There is tension in the air and maybe even a ghost or two creeping around. The use of flashbacks, via a series of videotapes shot before Jessabelle was born, and placed throughout the narrative like Hitchcockian MacGuffins, reveal the father now a drunk prone to displays of anger – as a happy and prosperous guy with a beautiful wife. The mother, who dabbled in reading Tarot cards, died in childbirth. Kevin Greutert is best known for his work as the editor and then director of the ultra-violent Saw series. Here, gore effects and torture porn nastiness are banished and replaced by the slow-burn demands of southern gothic. However, a story exploring the Deep Souths racially-charged past (and present) is hindered by daft jump scares. In fact, the horror in Jessabelle is not at all supernatural.

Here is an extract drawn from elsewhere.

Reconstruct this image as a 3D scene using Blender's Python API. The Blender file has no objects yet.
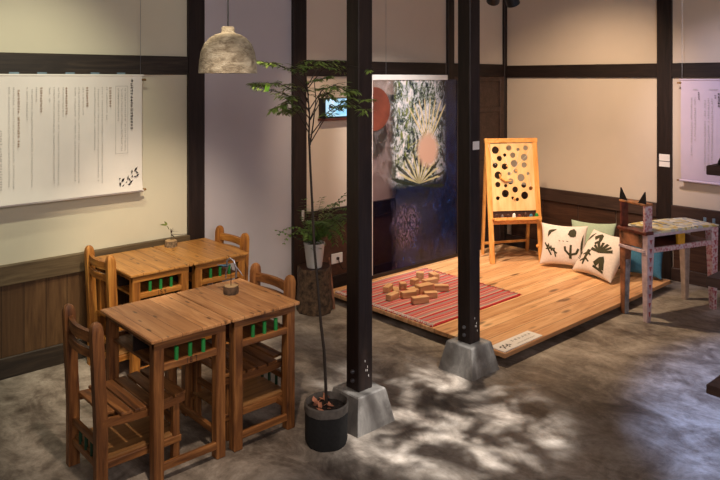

It is instead provoked by the evil of racism, fears of miscegenation, sexual rivalry and the infantile assumption that parental figures, once assigned the roles of Mommy’ and ‘Daddy’, shed their old lives and personalities to become one-dimensional beings. The discovery that our parents aren’t all they’re cracked up to be can wreak psychological havoc. Greutert makes the most out of his heroine’s restricted movement in a standard-issue creaky old house that backs on to the bayou, where willow trees are adorned with voodoo sacraments and the murky water may hold a secret or two. Snook is very good as the lass uncovering her family’s troubled past. Lying in bed at night and seeing things moving around in the dark, Jessebelle’s instinct is to revert to the safe harbour of childhood and hide under the covers, hoping the ghost is but a figment of an overactive imagination or trick of the moonlight. A routine sequence often found in plenty of ghost stories, taps directly into the film’s key musing: there might well be no place like home, but is it a given that we belong there?